Cette idée – reprise au cours de la même journée par trois autres personnalités olympiques, à savoir Luis Meija Oviedo (République Dominicaine), Camilo Perez Lopez Moreira (Paraguay) et Aïcha Garad Ali (Djibouti) – était dans les tiroirs depuis quelques semaines à en croire son auteur.
Ainsi que l’a reconnu Mustapha Berraf :
Cette proposition n’est pas une idée personnelle.
Elle vient de l’ACNOA et des membres africains du CIO. Nous en avons discuté lors d’une réunion à Paris, puis j’en ai parlé à Thomas Bach lors des Jeux Asiatiques à Hangzhou.
Il ne m’a pas répondu, mais je sais que la majorité des membres avec qui j’en ai discuté y sont favorables, surtout au sein des Fédérations Internationales.

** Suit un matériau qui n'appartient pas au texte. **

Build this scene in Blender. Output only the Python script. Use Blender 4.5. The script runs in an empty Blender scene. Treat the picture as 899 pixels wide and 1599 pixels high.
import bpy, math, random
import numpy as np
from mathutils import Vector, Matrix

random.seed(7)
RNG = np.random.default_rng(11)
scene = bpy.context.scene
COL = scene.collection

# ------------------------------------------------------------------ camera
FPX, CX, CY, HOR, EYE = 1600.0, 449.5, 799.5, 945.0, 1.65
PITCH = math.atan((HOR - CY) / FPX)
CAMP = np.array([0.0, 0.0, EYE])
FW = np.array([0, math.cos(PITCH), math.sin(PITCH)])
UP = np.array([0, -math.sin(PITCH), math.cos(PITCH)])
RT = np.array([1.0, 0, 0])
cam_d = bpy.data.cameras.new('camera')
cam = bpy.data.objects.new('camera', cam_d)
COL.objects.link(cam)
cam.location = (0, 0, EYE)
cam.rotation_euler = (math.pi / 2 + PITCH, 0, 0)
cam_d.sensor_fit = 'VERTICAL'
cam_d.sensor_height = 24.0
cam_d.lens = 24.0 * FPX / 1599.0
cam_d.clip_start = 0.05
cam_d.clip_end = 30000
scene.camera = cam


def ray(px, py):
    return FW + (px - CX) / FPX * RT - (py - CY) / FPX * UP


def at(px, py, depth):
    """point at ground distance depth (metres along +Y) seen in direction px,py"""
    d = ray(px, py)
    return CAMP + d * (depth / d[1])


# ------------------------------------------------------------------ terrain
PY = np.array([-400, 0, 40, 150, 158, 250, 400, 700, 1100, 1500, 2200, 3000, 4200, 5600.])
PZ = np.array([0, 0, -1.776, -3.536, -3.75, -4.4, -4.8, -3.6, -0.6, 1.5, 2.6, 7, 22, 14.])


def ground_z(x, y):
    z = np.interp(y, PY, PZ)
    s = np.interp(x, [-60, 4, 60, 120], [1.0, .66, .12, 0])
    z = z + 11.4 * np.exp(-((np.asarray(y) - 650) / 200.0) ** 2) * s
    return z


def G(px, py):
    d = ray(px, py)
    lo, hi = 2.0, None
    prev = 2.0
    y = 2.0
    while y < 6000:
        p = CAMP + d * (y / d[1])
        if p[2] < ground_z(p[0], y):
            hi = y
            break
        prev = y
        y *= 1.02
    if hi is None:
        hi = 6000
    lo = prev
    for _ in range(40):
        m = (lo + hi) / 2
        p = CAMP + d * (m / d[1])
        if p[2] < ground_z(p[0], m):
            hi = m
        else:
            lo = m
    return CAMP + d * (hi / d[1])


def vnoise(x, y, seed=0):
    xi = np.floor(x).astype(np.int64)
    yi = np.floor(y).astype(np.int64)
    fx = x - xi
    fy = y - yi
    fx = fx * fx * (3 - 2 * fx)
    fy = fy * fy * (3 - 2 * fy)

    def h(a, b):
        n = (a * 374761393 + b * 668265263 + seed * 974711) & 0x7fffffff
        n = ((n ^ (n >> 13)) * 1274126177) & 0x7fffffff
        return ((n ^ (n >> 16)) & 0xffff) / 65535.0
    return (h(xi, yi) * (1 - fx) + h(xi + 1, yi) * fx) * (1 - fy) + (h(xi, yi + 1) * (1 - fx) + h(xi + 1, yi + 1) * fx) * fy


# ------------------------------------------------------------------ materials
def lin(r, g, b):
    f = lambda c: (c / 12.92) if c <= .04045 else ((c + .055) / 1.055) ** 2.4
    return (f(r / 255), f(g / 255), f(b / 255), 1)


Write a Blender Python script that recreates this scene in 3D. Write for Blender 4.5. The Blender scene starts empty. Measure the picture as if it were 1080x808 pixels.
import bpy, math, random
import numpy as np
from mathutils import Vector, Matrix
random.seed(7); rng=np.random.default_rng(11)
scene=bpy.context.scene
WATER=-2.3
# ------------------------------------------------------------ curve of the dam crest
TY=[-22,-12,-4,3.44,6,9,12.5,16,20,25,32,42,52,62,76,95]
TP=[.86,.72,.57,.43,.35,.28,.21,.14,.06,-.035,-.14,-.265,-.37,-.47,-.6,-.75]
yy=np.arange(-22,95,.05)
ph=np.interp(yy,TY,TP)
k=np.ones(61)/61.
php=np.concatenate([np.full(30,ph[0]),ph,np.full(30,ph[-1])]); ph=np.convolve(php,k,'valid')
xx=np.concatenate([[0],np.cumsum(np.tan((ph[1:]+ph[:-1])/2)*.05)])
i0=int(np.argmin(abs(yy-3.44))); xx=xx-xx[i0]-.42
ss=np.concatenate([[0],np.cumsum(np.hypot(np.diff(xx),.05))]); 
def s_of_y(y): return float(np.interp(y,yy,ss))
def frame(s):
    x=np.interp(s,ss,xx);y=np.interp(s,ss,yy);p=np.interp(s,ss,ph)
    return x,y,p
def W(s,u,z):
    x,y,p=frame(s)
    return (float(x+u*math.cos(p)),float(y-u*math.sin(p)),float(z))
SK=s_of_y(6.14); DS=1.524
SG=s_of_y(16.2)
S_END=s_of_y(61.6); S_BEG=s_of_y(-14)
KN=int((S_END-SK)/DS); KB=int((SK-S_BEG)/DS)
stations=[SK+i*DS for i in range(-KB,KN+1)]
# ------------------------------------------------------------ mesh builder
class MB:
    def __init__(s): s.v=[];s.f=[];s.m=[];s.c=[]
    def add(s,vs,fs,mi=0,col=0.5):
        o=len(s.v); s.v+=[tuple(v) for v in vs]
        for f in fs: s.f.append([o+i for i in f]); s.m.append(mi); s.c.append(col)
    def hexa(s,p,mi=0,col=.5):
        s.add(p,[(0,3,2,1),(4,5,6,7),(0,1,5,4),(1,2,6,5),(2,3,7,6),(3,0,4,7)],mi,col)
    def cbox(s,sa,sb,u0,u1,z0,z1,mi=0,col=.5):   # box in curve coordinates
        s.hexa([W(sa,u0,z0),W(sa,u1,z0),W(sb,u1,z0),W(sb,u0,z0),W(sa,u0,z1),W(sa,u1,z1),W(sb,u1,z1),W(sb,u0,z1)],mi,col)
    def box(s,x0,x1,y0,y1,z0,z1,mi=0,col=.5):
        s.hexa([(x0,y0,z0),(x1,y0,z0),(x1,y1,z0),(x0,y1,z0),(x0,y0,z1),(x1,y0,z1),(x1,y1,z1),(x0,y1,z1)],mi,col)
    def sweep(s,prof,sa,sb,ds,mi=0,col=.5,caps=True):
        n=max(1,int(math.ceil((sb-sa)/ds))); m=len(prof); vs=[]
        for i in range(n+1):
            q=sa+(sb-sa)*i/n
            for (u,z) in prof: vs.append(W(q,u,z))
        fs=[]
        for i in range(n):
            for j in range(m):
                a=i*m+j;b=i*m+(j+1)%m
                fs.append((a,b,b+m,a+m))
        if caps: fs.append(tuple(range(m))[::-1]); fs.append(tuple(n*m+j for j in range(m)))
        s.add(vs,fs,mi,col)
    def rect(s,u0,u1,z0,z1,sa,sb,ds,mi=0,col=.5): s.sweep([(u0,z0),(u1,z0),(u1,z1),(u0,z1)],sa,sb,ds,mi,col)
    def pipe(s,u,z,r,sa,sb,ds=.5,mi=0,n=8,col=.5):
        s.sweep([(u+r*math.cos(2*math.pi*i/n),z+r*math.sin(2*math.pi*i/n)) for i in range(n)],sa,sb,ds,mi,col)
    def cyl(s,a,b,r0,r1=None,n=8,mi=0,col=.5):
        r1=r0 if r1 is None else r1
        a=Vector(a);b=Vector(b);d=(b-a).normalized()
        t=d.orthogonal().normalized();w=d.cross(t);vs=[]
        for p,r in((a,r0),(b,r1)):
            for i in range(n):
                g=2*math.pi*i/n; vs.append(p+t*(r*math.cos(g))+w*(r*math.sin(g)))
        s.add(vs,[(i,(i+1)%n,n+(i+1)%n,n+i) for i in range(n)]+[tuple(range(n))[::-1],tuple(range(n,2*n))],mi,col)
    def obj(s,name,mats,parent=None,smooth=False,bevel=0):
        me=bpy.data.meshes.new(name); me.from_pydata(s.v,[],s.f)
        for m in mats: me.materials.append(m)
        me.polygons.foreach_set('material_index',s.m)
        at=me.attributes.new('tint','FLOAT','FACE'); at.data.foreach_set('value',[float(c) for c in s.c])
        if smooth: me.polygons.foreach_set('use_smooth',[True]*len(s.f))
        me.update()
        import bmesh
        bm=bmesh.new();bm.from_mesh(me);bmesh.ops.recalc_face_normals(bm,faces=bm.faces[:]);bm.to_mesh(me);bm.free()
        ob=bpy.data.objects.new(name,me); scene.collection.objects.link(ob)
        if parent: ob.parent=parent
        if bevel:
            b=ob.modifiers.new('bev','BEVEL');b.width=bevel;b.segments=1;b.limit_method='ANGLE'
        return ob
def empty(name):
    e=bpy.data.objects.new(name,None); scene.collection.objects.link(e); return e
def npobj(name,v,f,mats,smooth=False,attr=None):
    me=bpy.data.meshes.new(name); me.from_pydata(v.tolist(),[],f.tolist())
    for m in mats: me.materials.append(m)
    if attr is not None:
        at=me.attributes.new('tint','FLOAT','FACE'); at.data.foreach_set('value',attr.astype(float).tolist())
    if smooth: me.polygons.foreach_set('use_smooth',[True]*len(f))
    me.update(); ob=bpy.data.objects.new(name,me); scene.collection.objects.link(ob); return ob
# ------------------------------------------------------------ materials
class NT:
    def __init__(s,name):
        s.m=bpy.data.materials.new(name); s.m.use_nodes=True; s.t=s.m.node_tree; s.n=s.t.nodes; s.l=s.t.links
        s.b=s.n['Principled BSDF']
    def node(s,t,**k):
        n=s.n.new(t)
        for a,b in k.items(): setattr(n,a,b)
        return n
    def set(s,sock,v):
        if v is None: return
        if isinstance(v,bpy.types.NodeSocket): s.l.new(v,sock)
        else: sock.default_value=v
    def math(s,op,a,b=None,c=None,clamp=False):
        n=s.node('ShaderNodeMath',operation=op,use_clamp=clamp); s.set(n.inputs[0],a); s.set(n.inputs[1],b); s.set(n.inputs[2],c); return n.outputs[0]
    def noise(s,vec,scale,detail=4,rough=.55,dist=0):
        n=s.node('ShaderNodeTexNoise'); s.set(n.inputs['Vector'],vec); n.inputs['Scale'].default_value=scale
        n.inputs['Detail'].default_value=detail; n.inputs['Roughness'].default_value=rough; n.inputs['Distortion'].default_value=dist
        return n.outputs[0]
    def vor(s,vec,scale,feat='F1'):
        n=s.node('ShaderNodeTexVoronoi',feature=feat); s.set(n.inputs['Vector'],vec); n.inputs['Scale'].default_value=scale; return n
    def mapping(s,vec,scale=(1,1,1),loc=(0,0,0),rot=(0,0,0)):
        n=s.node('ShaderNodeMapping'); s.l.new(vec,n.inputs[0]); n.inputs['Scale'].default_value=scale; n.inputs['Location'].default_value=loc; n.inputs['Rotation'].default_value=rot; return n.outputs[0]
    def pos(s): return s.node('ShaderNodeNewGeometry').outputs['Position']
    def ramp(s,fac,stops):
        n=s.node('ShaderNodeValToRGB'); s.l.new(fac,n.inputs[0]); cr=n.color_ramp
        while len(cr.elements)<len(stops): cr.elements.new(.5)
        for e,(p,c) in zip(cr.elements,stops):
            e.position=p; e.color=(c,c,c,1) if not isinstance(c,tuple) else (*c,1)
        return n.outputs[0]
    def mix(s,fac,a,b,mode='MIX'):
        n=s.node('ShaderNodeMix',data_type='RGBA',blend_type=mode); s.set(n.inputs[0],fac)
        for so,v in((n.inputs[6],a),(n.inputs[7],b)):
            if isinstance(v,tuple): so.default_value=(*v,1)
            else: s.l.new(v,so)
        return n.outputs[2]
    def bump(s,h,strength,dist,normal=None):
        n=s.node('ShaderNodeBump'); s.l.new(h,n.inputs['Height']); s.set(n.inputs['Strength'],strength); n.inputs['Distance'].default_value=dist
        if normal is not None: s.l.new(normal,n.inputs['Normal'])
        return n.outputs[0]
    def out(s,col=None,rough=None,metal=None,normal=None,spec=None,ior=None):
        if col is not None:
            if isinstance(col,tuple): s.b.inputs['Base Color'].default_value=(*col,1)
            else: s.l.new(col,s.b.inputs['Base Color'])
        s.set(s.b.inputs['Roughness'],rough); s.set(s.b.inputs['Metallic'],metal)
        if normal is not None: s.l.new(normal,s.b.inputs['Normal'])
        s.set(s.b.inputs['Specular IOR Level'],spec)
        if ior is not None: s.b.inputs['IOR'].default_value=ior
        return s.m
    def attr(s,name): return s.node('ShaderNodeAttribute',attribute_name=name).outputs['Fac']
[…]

Nous avons besoin de stabilité.
L’idée amène en tout cas à s’interroger sur la perspective d’une modification de la Charte Olympique, car pour permettre de déterminer un hypothétique troisième mandat présidentiel, encore faut-il que le texte fondamental de l’Olympisme soit adapté en conséquence.
Aussi, il faudrait au préalable qu’une motion en ce sens soit déposée au moins 30 jours avant le début d’une Session du CIO, renvoyant à 2024 un possible examen.
Une fois déposée, la proposition de modification devrait franchir le cap de la Commission des Affaires Juridiques du CIO, puis de la Commission Exécutive, organe habilité à soumettre ensuite la proposition à l’approbation de la Session. Cette dernière devrait alors entériner par deux tiers de ses membres ladite proposition afin que la Charte Olympique soit amendée pour assurer un nouveau mandat au Président en place.

L’expression de confiance d’une partie de ses collègues a bien sûr été appréciée par Thomas Bach. Mais le principal intéressé s’est bien gardé cependant de faire connaître ses intentions sur le sujet, gardant la réserve qui est la sienne et le langage olympique qui le caractérise.
Comme l’a ainsi déclaré Thomas Bach :
Ces mots de soutien ne s’adressent pas seulement à moi. Ils s’adressent à nous tous.
Je ne cacherai pas qu’ils me sont allés droit au cœur. Vous savez à quel point j’insiste toujours sur notre unité. J’apprécie ce soutien, cette amitié et cet amour.
[…] Vous savez que je suis très loyal à la Charte Olympique. Avoir été l’un des auteurs de cette Charte me conduit à être encore plus loyal à cette Charte.
Par ce propos, le Président du CIO remercie évidemment ses – nombreux – soutiens, tout en ne fermant pas la porte à un potentiel mandat supplémentaire qui le conduirait à assister à l’ouverture des Jeux d’hiver de Milan-Cortina 2026 et d’été de Los Angeles 2028.
Pour autant, face à l’enthousiasme de certains, d’autres membres du CIO ont fait preuve de davantage de mesure, à l’image du Président de la Fédération Internationale de Gymnastique (FIG) et membre du CIO depuis 2018, Morinari Watanabe.
S’exprimant face à Thomas Bach, celui qui fait figure de potentiel prétendant au fauteuil de Président a notamment déclaré :
En ce qui concerne l’extension de votre mandat, je fais attention au type d’image que l’on peut donner autour du monde […] parce que vous avez su nous enseigner l’importance qu’il y a à suivre ces règles dans l’intérêt de tous.
L’idée d’une prolongation du mandat présidentiel devrait en tout cas nourrir les prochaines discussions du CIO, même si l’institution aura aussi d’autres sujets sur lesquels elle devra statuer.
Quoiqu’il en soit, si aucune opposition franche ne s’exprime à l’égard de Thomas Bach et si aucune candidature solide n’émerge au cours des mois à venir, il n’est pas impossible d’imaginer qu’une motion déposée puisse in fine être adoptée, à condition bien entendu que le Président en exercice soit au bout du compte favorable à sa propre reconduction.